Now, kick with balls.
Back to marching with balls.
Now, DOUBLE side-steps with balls.
Back to marching, while lifting balls (weights) over head. Up, down. Up, down.
Now, knee raises while twisting and lifting balls to knee that is up.
(did I mention that in addition to weights, you need coordination and balance, too?)
Back to marching.
Now, side-steps with lateral arm raises.
Back to marching.

When we hit three miles, I threw my weights down and fell to the floor. Fuck the cool-down. I’m just going to pass out right here.

So anyway, I was originally talking about our “thing”, right? You know — the fake karate complete with Bruce Lee faces and sounds…

Last night, The Princess and I were cleaning up in the kitchen after dinner. For some reason, we started our “thing”. In the middle of it, I did the Karate Kid “Stork” stance. The Princess countered this amazing feat with a knee raise to the head — ala “Walk Away The Pounds” (WATP).

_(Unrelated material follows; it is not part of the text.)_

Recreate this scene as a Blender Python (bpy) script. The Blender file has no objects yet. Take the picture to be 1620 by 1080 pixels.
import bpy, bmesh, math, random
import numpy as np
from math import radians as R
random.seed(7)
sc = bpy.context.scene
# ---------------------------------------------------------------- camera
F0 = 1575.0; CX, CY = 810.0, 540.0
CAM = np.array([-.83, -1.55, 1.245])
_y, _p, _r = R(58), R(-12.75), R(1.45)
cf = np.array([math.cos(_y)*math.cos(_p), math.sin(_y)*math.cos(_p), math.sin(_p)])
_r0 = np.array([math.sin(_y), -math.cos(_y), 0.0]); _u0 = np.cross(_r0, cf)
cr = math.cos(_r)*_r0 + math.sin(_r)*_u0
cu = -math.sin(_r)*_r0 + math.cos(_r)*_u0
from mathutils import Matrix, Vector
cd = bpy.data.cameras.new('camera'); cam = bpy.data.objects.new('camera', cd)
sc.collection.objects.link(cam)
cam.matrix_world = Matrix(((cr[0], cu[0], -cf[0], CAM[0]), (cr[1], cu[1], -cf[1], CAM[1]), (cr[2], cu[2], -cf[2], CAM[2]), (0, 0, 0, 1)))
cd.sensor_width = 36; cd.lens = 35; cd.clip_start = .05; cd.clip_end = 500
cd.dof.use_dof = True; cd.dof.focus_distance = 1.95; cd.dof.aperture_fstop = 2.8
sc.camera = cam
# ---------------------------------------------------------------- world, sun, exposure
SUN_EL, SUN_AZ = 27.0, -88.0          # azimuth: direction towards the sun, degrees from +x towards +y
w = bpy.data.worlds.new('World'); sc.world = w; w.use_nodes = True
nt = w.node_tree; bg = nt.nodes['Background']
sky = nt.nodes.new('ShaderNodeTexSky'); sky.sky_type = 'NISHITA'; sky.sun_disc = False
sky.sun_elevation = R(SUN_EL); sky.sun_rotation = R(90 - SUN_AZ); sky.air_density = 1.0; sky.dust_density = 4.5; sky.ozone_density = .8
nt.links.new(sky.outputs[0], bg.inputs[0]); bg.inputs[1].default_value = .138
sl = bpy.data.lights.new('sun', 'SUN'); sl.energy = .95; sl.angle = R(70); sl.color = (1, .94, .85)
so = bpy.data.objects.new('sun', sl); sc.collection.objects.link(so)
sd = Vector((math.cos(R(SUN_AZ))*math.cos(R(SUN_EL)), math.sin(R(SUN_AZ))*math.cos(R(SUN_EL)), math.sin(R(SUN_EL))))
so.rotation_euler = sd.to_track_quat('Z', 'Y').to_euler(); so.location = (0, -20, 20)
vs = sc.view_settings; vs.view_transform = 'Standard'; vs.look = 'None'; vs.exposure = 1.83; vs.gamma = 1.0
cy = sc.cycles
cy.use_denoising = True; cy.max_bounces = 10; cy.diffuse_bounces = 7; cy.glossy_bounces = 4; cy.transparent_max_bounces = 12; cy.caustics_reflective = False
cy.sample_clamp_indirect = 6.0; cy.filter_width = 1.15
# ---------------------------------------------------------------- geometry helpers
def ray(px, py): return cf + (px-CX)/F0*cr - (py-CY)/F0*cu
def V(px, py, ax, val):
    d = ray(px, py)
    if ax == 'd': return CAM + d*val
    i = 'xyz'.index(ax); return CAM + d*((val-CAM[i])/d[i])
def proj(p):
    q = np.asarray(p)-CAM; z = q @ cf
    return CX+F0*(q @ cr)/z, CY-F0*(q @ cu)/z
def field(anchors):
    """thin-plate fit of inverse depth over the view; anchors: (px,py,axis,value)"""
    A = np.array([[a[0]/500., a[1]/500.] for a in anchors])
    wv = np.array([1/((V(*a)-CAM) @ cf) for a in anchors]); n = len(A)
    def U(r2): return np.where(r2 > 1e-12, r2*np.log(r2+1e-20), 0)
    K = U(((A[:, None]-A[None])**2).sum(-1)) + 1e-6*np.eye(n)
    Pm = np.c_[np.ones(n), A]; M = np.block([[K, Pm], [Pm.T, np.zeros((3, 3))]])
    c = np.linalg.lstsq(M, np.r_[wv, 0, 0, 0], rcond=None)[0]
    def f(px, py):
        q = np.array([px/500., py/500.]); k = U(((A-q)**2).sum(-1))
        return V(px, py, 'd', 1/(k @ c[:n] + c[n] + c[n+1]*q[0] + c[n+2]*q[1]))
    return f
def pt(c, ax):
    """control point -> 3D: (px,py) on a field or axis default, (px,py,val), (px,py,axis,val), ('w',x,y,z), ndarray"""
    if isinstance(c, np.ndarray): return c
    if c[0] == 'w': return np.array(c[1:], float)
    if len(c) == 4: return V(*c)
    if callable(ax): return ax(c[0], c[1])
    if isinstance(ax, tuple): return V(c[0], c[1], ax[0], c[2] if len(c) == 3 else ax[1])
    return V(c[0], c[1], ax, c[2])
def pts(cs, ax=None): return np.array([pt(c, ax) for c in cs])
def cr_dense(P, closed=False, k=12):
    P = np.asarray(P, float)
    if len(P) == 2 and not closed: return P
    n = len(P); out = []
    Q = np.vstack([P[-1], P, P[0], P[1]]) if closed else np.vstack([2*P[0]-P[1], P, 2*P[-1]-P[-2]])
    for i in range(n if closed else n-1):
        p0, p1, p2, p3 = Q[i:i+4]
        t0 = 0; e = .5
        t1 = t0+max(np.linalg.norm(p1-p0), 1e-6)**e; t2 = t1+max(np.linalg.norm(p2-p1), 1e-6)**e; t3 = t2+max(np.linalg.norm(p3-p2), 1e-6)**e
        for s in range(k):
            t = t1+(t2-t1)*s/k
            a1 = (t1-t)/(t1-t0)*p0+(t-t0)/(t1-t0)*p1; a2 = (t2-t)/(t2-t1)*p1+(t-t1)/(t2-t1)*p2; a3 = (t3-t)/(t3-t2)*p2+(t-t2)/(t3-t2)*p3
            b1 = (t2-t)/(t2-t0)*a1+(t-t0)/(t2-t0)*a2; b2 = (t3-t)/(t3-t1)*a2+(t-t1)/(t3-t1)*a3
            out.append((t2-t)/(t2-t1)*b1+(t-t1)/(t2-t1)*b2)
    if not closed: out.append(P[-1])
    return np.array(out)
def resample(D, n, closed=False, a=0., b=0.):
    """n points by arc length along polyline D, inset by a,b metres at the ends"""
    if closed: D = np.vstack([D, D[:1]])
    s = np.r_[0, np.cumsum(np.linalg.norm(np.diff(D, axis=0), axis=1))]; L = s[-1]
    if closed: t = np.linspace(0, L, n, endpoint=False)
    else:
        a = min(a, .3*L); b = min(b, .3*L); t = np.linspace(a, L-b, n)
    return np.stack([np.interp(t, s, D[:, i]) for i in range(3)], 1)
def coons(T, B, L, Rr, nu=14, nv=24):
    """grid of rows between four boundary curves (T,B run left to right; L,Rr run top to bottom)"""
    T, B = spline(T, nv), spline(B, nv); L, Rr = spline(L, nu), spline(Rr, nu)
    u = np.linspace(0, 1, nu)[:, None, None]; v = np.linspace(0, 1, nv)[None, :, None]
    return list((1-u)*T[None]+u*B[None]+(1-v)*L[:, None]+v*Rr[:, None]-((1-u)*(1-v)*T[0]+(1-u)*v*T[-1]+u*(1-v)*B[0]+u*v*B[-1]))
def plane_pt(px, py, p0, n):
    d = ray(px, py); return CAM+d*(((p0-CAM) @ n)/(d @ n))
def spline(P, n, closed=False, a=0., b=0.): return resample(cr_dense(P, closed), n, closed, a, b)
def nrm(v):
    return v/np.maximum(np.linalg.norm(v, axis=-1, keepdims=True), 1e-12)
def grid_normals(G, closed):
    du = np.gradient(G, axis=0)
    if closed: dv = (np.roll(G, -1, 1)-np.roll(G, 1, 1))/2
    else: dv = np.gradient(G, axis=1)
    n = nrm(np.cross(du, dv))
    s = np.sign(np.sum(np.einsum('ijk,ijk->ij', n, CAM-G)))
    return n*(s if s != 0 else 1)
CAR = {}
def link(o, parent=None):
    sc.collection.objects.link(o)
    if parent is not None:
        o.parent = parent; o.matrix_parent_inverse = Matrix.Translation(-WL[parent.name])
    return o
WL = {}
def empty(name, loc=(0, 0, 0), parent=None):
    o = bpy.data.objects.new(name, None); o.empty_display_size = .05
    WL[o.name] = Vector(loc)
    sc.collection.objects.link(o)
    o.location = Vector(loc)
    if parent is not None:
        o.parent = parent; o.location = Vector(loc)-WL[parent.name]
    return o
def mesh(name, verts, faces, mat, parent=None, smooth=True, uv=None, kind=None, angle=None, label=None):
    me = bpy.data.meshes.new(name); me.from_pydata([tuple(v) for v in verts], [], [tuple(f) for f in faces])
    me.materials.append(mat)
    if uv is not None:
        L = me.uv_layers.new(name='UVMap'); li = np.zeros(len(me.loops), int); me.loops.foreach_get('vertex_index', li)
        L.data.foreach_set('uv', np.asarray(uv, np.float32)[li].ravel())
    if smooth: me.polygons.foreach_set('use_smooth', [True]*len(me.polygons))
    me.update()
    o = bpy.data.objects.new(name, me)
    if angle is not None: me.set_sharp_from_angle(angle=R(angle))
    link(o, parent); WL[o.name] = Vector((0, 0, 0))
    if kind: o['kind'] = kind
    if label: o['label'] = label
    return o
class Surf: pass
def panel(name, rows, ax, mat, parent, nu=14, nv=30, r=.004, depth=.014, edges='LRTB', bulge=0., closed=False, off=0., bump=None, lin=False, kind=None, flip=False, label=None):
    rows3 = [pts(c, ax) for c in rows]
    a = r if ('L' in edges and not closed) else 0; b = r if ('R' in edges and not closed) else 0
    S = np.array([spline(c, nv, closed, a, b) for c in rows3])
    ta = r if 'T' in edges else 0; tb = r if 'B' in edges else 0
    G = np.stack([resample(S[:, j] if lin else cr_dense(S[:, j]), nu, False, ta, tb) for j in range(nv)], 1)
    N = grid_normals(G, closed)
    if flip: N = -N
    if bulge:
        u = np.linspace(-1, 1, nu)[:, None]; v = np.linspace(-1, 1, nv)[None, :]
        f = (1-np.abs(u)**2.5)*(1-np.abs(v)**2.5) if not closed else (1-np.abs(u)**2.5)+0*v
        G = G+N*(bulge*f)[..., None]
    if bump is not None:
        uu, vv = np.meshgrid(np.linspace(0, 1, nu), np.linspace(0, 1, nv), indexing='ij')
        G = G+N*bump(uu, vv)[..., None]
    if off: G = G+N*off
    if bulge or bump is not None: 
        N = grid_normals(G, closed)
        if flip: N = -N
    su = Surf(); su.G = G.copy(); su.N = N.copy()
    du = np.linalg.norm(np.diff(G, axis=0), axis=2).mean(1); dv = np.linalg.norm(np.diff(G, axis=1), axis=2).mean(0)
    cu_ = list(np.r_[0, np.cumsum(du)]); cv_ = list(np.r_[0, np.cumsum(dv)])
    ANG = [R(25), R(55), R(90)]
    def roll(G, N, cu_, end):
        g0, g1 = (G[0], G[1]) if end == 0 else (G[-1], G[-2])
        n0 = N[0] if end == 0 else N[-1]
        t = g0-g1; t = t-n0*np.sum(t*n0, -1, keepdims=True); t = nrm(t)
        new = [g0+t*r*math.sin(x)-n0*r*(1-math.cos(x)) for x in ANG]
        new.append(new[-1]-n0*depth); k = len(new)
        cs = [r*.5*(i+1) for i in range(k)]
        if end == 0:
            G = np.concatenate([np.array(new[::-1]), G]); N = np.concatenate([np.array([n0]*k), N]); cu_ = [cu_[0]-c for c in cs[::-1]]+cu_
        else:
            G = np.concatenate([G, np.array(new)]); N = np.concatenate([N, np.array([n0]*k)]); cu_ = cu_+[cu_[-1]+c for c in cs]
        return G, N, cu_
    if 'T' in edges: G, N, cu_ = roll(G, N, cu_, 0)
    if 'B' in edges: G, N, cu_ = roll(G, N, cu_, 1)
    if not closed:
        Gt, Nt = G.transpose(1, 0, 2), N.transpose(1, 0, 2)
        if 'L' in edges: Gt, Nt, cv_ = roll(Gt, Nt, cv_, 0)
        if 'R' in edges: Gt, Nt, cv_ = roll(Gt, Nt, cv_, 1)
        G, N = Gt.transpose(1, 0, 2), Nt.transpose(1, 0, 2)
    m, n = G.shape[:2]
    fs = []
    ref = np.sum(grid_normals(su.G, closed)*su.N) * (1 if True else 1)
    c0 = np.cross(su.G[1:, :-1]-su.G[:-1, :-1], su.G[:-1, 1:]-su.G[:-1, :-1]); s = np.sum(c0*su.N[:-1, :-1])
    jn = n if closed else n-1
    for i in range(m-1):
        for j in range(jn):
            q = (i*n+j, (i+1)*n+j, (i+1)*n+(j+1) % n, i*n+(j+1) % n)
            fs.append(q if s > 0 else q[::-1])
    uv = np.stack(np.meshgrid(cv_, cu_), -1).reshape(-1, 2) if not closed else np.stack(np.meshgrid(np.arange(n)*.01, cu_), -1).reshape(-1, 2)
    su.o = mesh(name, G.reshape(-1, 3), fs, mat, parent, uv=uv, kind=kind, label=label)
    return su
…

This meant war. I immediately went into WATP front kicks. She then did WATP side-steps and flitted across the kitchen, for a better location with which to continue our battle. I did the ultimate — the WATP DOUBLE side-steps. Complete with a “Ha!” as I shot my feet from side-to side two times each way. She was impressed and completely taken aback.

Then, it happened. With all this athletic prowess being displayed, I had forgotten I was wearing my house slippers. Upon the completion of the first set of double side-steps to the right, I began my journey back to the left. My right foot stomped down and embedded itself into my left slipper. This caused the obvious reaction of my left foot not being able to lift itself up.

Of course, with my inherent, cell-deep, instinctive uncoordination, I fell quite beautifully and loudly (smack!) on the ceramic tile floor. With my right foot still firmly lodged in my left slipper.

The Princess wet herself. I think I broke my wrist. There’s also a pretty, colorful bruise on my back where it met with the corner of a kitchen cabinet.

I am convinced Leslie is the devil incarnate.